También recuerdo otra ocasión, en su oficina, en que, tras yo decirle que no pensaba acudir a una fiesta a la que me habían invitado por desconocer el uso que debía darles a los cinco tenedores, seis cucharas y cuatro cuchillos que seguramente harían guardia junto a mi plato, Herralde, con suma paciencia, me explicó el uso específico de cada uno de los cubiertos y el tempo de uso y desuso de tales instrumentos. De más está decir que, mientras Herralde explicaba esto yo lo miraba entre perplejo, admirado y rabioso. En este sentido Herralde es un orgullo de la burguesía catalana. Una burguesía ilustrada y nada cobarde que desaparece a pasos de gigante.

¿Y qué más puedo decir de él? Pues que la literatura en lengua castellana no sería la misma si no hubiese existido nunca la editorial Anagrama, y que si algún día me voy de la editorial (en donde he publicado siete libros) probablemente echaré de menos, más que a Herralde, a Lali Gubern, a Teresa, a Ana Jornet, a Noemí, a Ema, a Marta, a Izaskun, a la ya jubilada y entrañable María Cortés, entre tantas chicas guapas (e inteligentes) que trabajan allí, pero que también echaré de menos a Herralde, las tardes interminables en que discutíamos de anticipos, sus frases cortas y siempre acertadas, sus opiniones demoledoras, las comidas en El Tragaluz y las cenas en el Giardinetto, más opiniones demoledoras, más recuerdos confrontados desde distintas perspectivas, su independencia de jefe de los irreductibles mohicanos.

Conjeturas sobre una frase de Breton

Miércoles 27 de junio de 2001

Hace tiempo, en una entrevista que luego perdí, André Breton decía que tal vez había llegado la hora de que el surrealismo entrara en la clandestinidad. Sólo allí, creía Breton, podía subsistir y prepararse para los desafíos futuros.
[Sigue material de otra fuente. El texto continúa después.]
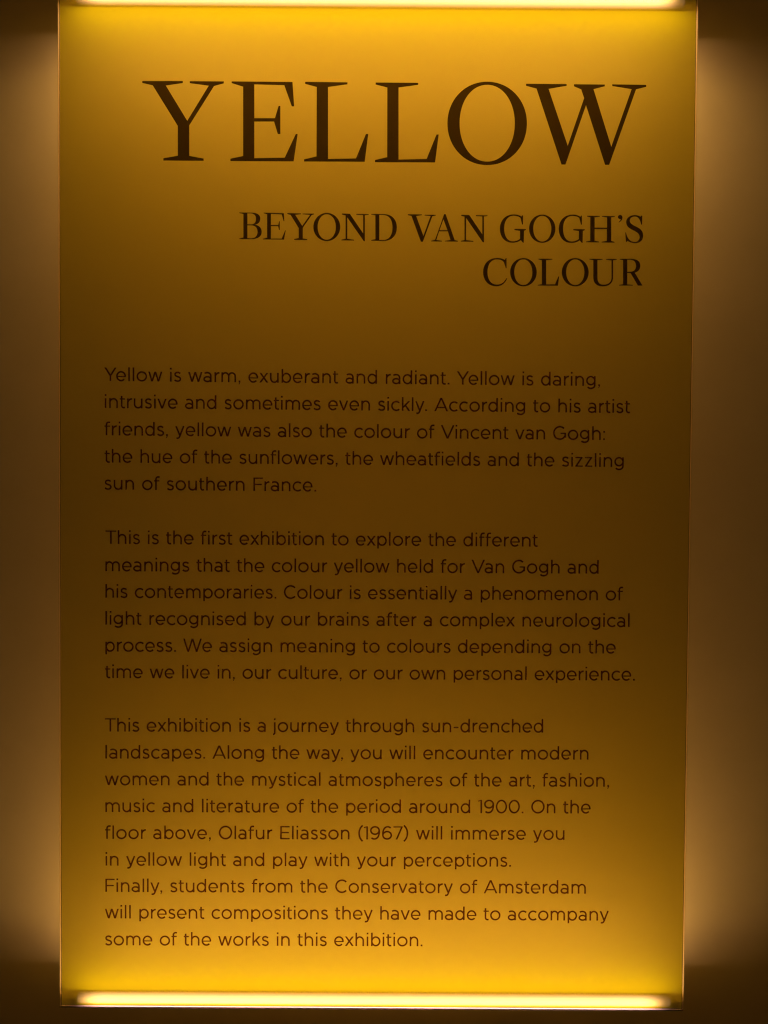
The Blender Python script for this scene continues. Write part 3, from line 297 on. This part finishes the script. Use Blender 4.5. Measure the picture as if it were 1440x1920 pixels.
# ---------------------------------------------------------------- lettering: union of outlines or strokes as one flat film
def film(name, faces_list, mat, parent, w):
    """faces_list: list of (verts2d, faces) in panel units, already triangulated"""
    vs, fs = [], []
    for V, F in faces_list:
        k = len(vs); vs += [P(x, y, w) for x, y in V]; fs += [tuple(i + k for i in f) for f in F]
    me = bpy.data.meshes.new(name); me.from_pydata([tuple(x) for x in vs], [], fs); me.update()
    bm = bmesh.new(); bm.from_mesh(me)
    for f in bm.faces:
        f.normal_update()
        if f.normal.y > 0: f.normal_flip()
    bm.to_mesh(me); bm.free()
    return link(name, me, mat, parent)
def outline_fill(contours):
    V, loops = [], []
    for c in contours:
        k = len(V); V += [Vector(p) for p in c]; loops.append(list(range(k, k + len(c))))
    E = [(l[i], l[(i + 1) % len(l)]) for l in loops for i in range(len(l))]
    r = delaunay_2d_cdt(V, E, [], 0, 1e-5)
    def inside(x, y):
        c = False
        for l in contours:
            for (ax, ay), (bx, by) in zip(l, l[1:] + l[:1]):
                if (ay > y) != (by > y) and x < ax + (y - ay) * (bx - ax) / (by - ay): c = not c
        return c
    keep = [tuple(f) for f in r[2] if inside(*[sum(r[0][i][k] for i in f) / len(f) for k in (0, 1)])]
    return [tuple(p) for p in r[0]], keep
def union(quads):
    V, F = [], []
    for q in quads:
        a = sum(q[i][0] * q[(i + 1) % len(q)][1] - q[(i + 1) % len(q)][0] * q[i][1] for i in range(len(q)))
        if abs(a) < 1e-6: continue
        if a < 0: q = list(reversed(q))
        k = len(V); V += [Vector(p) for p in q]; F.append(list(range(k, k + len(q))))
    r = delaunay_2d_cdt(V, [], F, 0, 1e-4)
    keep = [tuple(f) for f, og in zip(r[2], r[5]) if len(og)]
    return [tuple(p) for p in r[0]], keep

# ---- a light geometric sans drawn as strokes; 720 units = height of the capitals, y up
SW = 86.0; H = SW / 2; XH = 526.0; AS = 740.0
def arc(cx, cy, rx, ry, a0, a1):
    n = max(6, int(abs(a1 - a0) / 9))
    return [(cx + rx * math.cos(math.radians(a0 + (a1 - a0) * i / n)), cy + ry * math.sin(math.radians(a0 + (a1 - a0) * i / n))) for i in range(n + 1)]
def bz(p0, p1, p2, p3, n=9):
    return [tuple((1-t)**3*p0[k] + 3*(1-t)**2*t*p1[k] + 3*(1-t)*t*t*p2[k] + t**3*p3[k] for k in (0, 1)) for t in [i / n for i in range(n + 1)]]
def line(pts, closed=False, sw=SW):
    """stroke of even width along a path, mitred joints"""
    p = [pts[0]]
    for q in pts[1:]:
        if math.hypot(q[0] - p[-1][0], q[1] - p[-1][1]) > 0.5: p.append(q)
    if closed and math.hypot(p[0][0] - p[-1][0], p[0][1] - p[-1][1]) < 0.5: p.pop()
    n = len(p); L, R = [], []
    for i in range(n):
        a = p[i - 1] if (i > 0 or closed) else None
        b = p[(i + 1) % n] if (i < n - 1 or closed) else None
        ds = []
        for s, e in ((a, p[i]), (p[i], b)):
            if s is None or e is None: continue
            l = math.hypot(e[0] - s[0], e[1] - s[1]); ds.append(((e[0] - s[0]) / l, (e[1] - s[1]) / l))
        tx = sum(d[0] for d in ds); ty = sum(d[1] for d in ds); l = math.hypot(tx, ty); tx /= l; ty /= l
        k = (sw / 2) / max(0.5, tx * ds[0][0] + ty * ds[0][1])
        L.append((p[i][0] - ty * k, p[i][1] + tx * k)); R.append((p[i][0] + ty * k, p[i][1] - tx * k))
    return [[R[i], R[(i + 1) % n], L[(i + 1) % n], L[i]] for i in range(n if closed else n - 1)]
def dia(x0, y0, x1, y1, sw=SW):
    """slanted stroke with level ends; x are the centres of the ends"""
    h = sw / 2 * math.hypot(x1 - x0, y1 - y0) / abs(y1 - y0)
    return [[(x0 - h, y0), (x0 + h, y0), (x1 + h, y1), (x1 - h, y1)]]
def rect(x0, y0, x1, y1): return [[(x0, y0), (x1, y0), (x1, y1), (x0, y1)]]
def vst(x, y0, y1): return rect(x - H, y0, x + H, y1)
def hst(y, x0, x1, t=33.0): return rect(x0, y - t, x1, y + t)
def ring(cx, cy, rx, ry): return line(arc(cx, cy, rx, ry, 0, 360), True)
def dot(x, y, r=47): return rect(x - r, y - r, x + r, y + r)
ST, RO, DI = 74.0, 40.0, 12.0     # side bearings: straight, round, slanted
G = {}
def g(ch, w, l, r, *parts): G[ch] = (w, l, r, [q for p in parts for q in p])
g('o', 552, RO, RO, ring(276, 263, 240, 236))
g('e', 512, RO, RO, line(arc(256, 263, 220, 236, -5, 318)), hst(245, 50, 506, 30))
g('c', 470, RO, 18, line(arc(272, 263, 236, 236, 46, 314)))
g('n', 452, ST, ST-6, vst(36, 0, XH), line(arc(226, 305, 190, 194, 180, 0) + [(416, 0)]))
g('m', 770, ST, ST-6, vst(36, 0, XH), line(arc(210, 315, 174, 184, 180, 0) + [(384, 0)]), line(arc(559, 315, 175, 184, 180, 0) + [(734, 0)]))
g('h', 452, ST, ST-6, vst(36, 0, AS), line(arc(226, 305, 190, 194, 180, 0) + [(416, 0)]))
g('u', 456, ST-6, ST, vst(420, 0, XH), line([(36, XH), (36, 221)] + arc(228, 221, 192, 194, 180, 360)))
g('r', 275, ST, 2, vst(36, 0, XH), line(arc(252, 275, 216, 222, 180, 88)))
g('t', 290, 16, 24, line([(112, 655), (112, 140)] + arc(222, 140, 110, 113, 180, 275) + [(285, 40)]), hst(493, 4, 284))
g('f', 312, 16, 4, line([(112, 0), (112, 585)] + arc(232, 585, 120, 119, 180, 95) + [(308, 698)]), hst(493, 4, 296))
g('a', 430, 38, ST, vst(394, 0, 320), line([(394, 300), (394, 330)] + arc(216, 330, 178, 168, 0, 60) + bz((300, 476), (230, 512), (140, 505), (58, 462))), ring(214, 153, 180, 126))
g('d', 500, RO, ST, vst(464, 0, AS), ring(250, 263, 214, 236))
g('b', 500, ST, RO, vst(36, 0, AS), ring(250, 263, 214, 236))
g('p', 500, ST, RO, vst(36, -155, XH), ring(250, 263, 214, 236))
g('q', 500, RO, ST, vst(464, -155, XH), ring(250, 263, 214, 236))
g('g', 494, RO, ST, line([(458, XH), (458, 40)] + arc(250, 40, 208, 168, 0, -145)), ring(247, 285, 211, 214))
g('y', 490, DI, DI, dia(40, XH, 252, 6), line([(450, XH + 10), (290, 120), (246, 0)] + bz((246, 0), (212, -92), (170, -140), (62, -112))))
g('v', 492, DI, DI, dia(40, XH, 246, 0), dia(452, XH, 246, 0))
g('w', 748, DI, DI, dia(40, XH, 204, 0), dia(374, XH, 204, 0), dia(374, XH, 544, 0), dia(708, XH, 544, 0))
g('x', 470, 14, 14, dia(44, XH, 426, 0), dia(426, XH, 44, 0))
g('k', 436, ST, 8, vst(36, 0, AS), dia(385, XH, 50, 175), dia(175, 310, 388, 0))
g('z', 430, 34, 34, hst(XH - 33, 18, 408), hst(33, 14, 416), dia(352, XH - 40, 70, 40))
g('s', 384, 34, 36, line(bz((340, 438), (285, 480), (245, 499), (192, 499)) + bz((192, 499), (115, 499), (62, 455), (62, 392)) + bz((62, 392), (62, 315), (130, 293), (198, 270)) + bz((198, 270), (275, 246), (344, 222), (344, 142)) + bz((344, 142), (344, 70), (280, 27), (198, 27)) + bz((198, 27), (140, 27), (85, 50), (36, 92))))
g('l', 72, ST, ST, vst(36, 0, AS)); g('i', 94, ST-11, ST-11, vst(47, 0, XH), dot(47, 694, 46))
g('j', 150, -14, ST-11, line([(103, XH), (103, -40)] + arc(15, -40, 88, 92, 0, -95)), dot(103, 694, 46))
g('Y', 640, 4, -24, dia(42, 720, 320, 285), dia(598, 720, 320, 285), vst(320, 0, 300))
g('A', 730, 10, 10, dia(42, 0, 365, 720), dia(688, 0, 365, 720), hst(200, 130, 600))
g('V', 720, 8, -8, dia(42, 720, 360, 0), dia(678, 720, 360, 0))
g('W', 1000, 12, 0, dia(42, 720, 274, 0), dia(500, 720, 274, 0), dia(500, 720, 726, 0), dia(958, 720, 726, 0))
g('T', 580, 16, 0, hst(687, 0, 580), vst(290, 0, 720))
g('F', 500, ST+6, 10, vst(36, 0, 720), hst(687, 36, 500), hst(350, 36, 450))
g('E', 510, ST+6, 36, vst(36, 0, 720), hst(687, 36, 505), hst(364, 36, 460), hst(33, 36, 510))
g('C', 640, RO, 24, line(arc(357, 360, 321, 333, 44, 316)))
g('G', 680, RO, 60, line(arc(357, 360, 321, 333, 46, 325) + [(638, 150)]), vst(644, 110, 372), hst(340, 395, 679))
g('O', 714, RO, RO, ring(357, 360, 321, 333))
g('0', 596, RO, RO, ring(298, 360, 262, 333))
g('1', 215, 20, 70, vst(178, 0, 720), line([(4, 652), (40, 665), (195, 700)], sw=60))
g('9', 540, 36, 40, ring(262, 490, 226, 203), line([(488, 490), (494, 430)] + bz((494, 430), (494, 190), (400, 27), (230, 27)) + [(175, 32), (115, 55), (72, 88)]))
g('6', 540, 40, 36, ring(278, 230, 226, 203), line([(52, 230), (46, 290)] + bz((46, 290), (46, 530), (140, 693), (310, 693)) + [(365, 688), (425, 665), (468, 632)]))
g('7', 512, 24, 20, hst(687, 0, 505), dia(462, 690, 168, 0))
g('(', 250, 70, 10, line(bz((236, 770), (-20, 560), (-20, 110), (236, -100))))
g(')', 250, 10, 70, line(bz((14, 770), (270, 560), (270, 110), (14, -100))))
g('.', 94, 54, 54, dot(47, 47)); g(':', 94, 54, 54, dot(47, 47), dot(47, 440))
g(',', 110, 50, 50, dot(55, 47), [[(54, 10), (102, 10), (50, -120), (6, -104)]])
g('-', 264, 52, 52, hst(264, 0, 264, 35))
SPACE = 300.0
KERN = {'Ye': -40, 'Va': -50, 'We': -16, 'y.': -36, 'y,': -36, 'r.': -20, 'To': -40, 'Fr': -10, 'wa': -4, 'va': -6, 'ra': 2, 'r,': -20, 'ry': 10, 'fa': -6, 'Vi': -10, '7)': -10}
FILM = {ch: union(v[3]) for ch, v in G.items()}
UNIT = 25.05 / 720.0
def ink_width(t):
    x = 0; pos = []; prev = ''
    for i, ch in enumerate(t):
        if ch == ' ': x += SPACE; prev = ''; continue
        w, l, r, _ = G[ch]; x += KERN.get(prev + ch, 0)
        pos.append((i, ch, x + l)); x += l + w + r; prev = ch
    return pos
def set_line(t, a, b, out, info):
    pos = ink_width(t); x0 = pos[0][2]; end = pos[-1][2] + G[pos[-1][1]][0] - x0
    length = math.hypot(b[0] - a[0], b[1] - a[1]) / UNIT
    n = pos[-1][0]; tr = (length - end) / n
    info.append((round(tr, 1), t[:18]))
    dx, dy = (b[0] - a[0]) / (length), (b[1] - a[1]) / (length)
    for i, ch, x in pos:
        xx = x - x0 + tr * i; V, F = FILM[ch]
        out.append(([(a[0] + (xx + p[0]) * dx + p[1] * UNIT * 0.0, a[1] + (xx + p[0]) * dy - p[1] * UNIT) for p in V], F))

film('title_lettering', [outline_fill(c) for _, c in TITLE], M_INK, panel, -0.5)['label'] = 'large dark serif capitals of the title'
film('subtitle_lettering', [outline_fill(c) for _, c in SUB[:-6]], M_INK, panel, -0.5)['label'] = 'upper subtitle line in dark serif capitals'
film('subtitle_lettering', [outline_fill(c) for _, c in SUB[-6:]], M_INK, panel, -0.5)['label'] = 'lower subtitle line, one word in dark serif capitals'
info = []
PAR = ['first paragraph of five lines in thin dark sans lettering', 'second paragraph of six lines in thin dark sans lettering', 'third and longest paragraph of nine lines in thin brown sans lettering']
for k in range(3):
    out = []
    for kk, t, a, b in LINES:
        if kk == k: set_line(t, a, b, out, info)
    film('paragraph_lettering', out, M_INK_TEXT, panel, -0.5)['label'] = PAR[k]
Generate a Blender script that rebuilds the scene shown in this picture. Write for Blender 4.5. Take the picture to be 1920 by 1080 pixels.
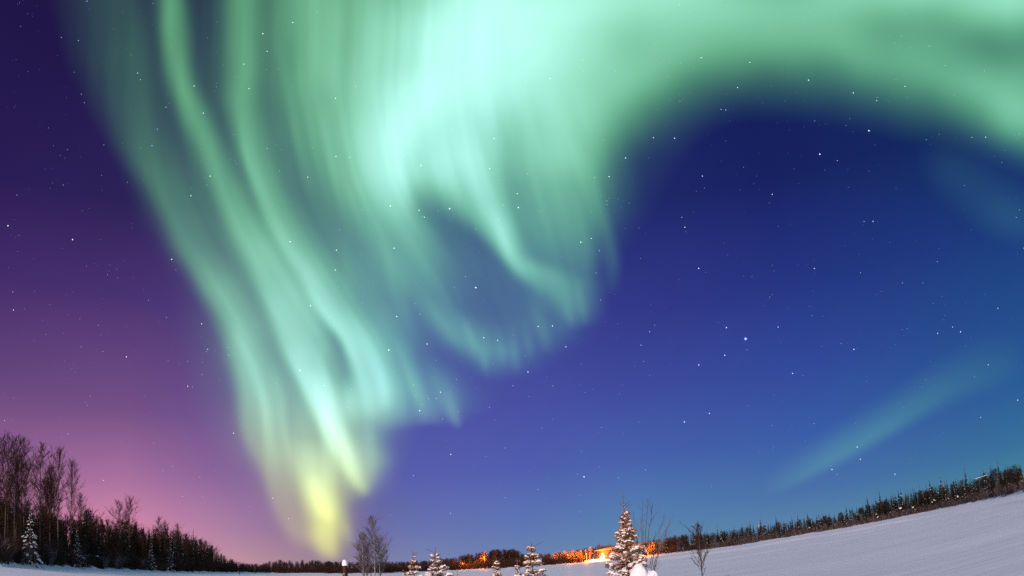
import bpy, math, random
import numpy as np
from mathutils import Matrix, Vector

for o in list(bpy.data.objects):
    bpy.data.objects.remove(o)
SC = bpy.context.scene
COL = SC.collection
rad = math.radians
EYE = 1.8

# ------------------------------------------------------------------ camera (full-frame fisheye lens, tipped up at the sky)
cd = bpy.data.cameras.new("camera")
cam = bpy.data.objects.new("camera", cd)
COL.objects.link(cam)
SC.camera = cam
cd.type = 'PANO'
cd.sensor_fit = 'HORIZONTAL'
cd.sensor_width = 36.0
cd.clip_start = 0.1
cd.clip_end = 60000.0
for tgt in (cd, getattr(cd, 'cycles', None)):
    if tgt is not None and hasattr(tgt, 'panorama_type'):
        tgt.panorama_type = 'FISHEYE_EQUISOLID'
        tgt.fisheye_lens = 36.0 * 1450.0 / 1920.0
        tgt.fisheye_fov = rad(180.0)
PITCH, ROLL = rad(20.5), rad(-4.0)
fwd = Vector((0, math.cos(PITCH), math.sin(PITCH)))
r0 = Vector((1, 0, 0)); u0 = r0.cross(fwd)
rgt = math.cos(ROLL) * r0 + math.sin(ROLL) * u0
upv = -math.sin(ROLL) * r0 + math.cos(ROLL) * u0
M = Matrix.Identity(4)
for i in range(3):
    M[i][0], M[i][1], M[i][2] = rgt[i], upv[i], -fwd[i]
M[0][3], M[1][3], M[2][3] = 0.0, 0.0, EYE
cam.matrix_world = M

# ------------------------------------------------------------------ exposure, world, added warm key light
SC.render.engine = 'CYCLES'
SC.view_settings.view_transform = 'Standard'
SC.view_settings.look = 'None'
SC.view_settings.exposure = 0.0
SC.view_settings.gamma = 1.0
SC.cycles.max_bounces = 6
SC.cycles.diffuse_bounces = 3
SC.cycles.transparent_max_bounces = 16
SC.cycles.sample_clamp_indirect = 1.5
SC.cycles.sample_clamp_direct = 10.0
SC.cycles.use_denoising = False
KEY_AZ, KEY_EL = 200.0, 14.5            # added warm light, low, standing in for unseen lamps behind the camera
W = bpy.data.worlds.new("World")
SC.world = W
W.use_nodes = True
wn = W.node_tree.nodes; wl = W.node_tree.links
wn.clear()
wo = wn.new('ShaderNodeOutputWorld'); wb = wn.new('ShaderNodeBackground'); ws = wn.new('ShaderNodeTexSky')
ws.sky_type = 'NISHITA'; ws.sun_disc = False
ws.sun_elevation = rad(KEY_EL); ws.ozone_density = 3.0; ws.sun_rotation = rad(KEY_AZ)
wb.inputs['Strength'].default_value = 0.2
wl.new(ws.outputs[0], wb.inputs['Color']); wl.new(wb.outputs[0], wo.inputs['Surface'])
sd = bpy.data.lights.new("warm_key_light", 'SUN'); sd.energy = 2.8; sd.angle = rad(0.5); sd.color = (1.0, 0.55, 0.43)
so = bpy.data.objects.new("warm_key_light", sd); COL.objects.link(so)
mdir = Vector((math.sin(rad(KEY_AZ)) * math.cos(rad(KEY_EL)), math.cos(rad(KEY_AZ)) * math.cos(rad(KEY_EL)), math.sin(rad(KEY_EL))))
so.rotation_euler = mdir.to_track_quat('Z', 'Y').to_euler()
so.location = mdir * 60

# ------------------------------------------------------------------ helpers
def mesh_np(name, V, F, smooth=False):
    V = np.asarray(V, np.float32); F = np.asarray(F, np.int32)
    me = bpy.data.meshes.new(name)
    me.vertices.add(len(V)); me.vertices.foreach_set('co', V.ravel())
    n = F.shape[1]
    me.loops.add(F.size); me.loops.foreach_set('vertex_index', F.ravel())
    me.polygons.add(len(F))
    me.polygons.foreach_set('loop_start', np.arange(0, F.size, n, dtype=np.int32))
    if smooth: me.polygons.foreach_set('use_smooth', np.ones(len(F), bool))
    me.update(calc_edges=True); me.validate()
    return me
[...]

Esto lo dijo en los últimos años de su vida, a principios de la década de los sesenta.

La propuesta, atractiva y equívoca, nunca volvió a ser formulada, ni por Breton en las múltiples entrevistas que concedería después ni por sus discípulos surrealistas, más ocupados en dirigir pésimas películas o revistas literarias que ya poco o nada tenían que aportar a la literatura y a la revolución, que Breton y sus compañeros de primera hora vieron como algo convulsivo e indistinto. La misma cosa informe.

Siempre me pareció extraño el tupido velo que cayó sobre esta, llamémosla así, posibilidad estratégica. Se me ocurren varias preguntas al respecto.

¿Pasó realmente el surrealismo a la clandestinidad y allí, en las cloacas, murió? ¿Pasó sólo una parte del surrealismo a la clandestinidad, la menos visible, los jóvenes, por ejemplo, mientras la vieja guardia cubría la retirada con cadáveres exquisitos y objetos encontrados, para así dar la impresión de quietud cuando en realidad se estaba realizando un movimiento de repliegue? ¿En qué se transformó el surrealismo clandestino a partir de 1965, un año antes de la muerte de Breton? ¿En qué sentido incidió, junto con los situacionistas, en el mayo del 68?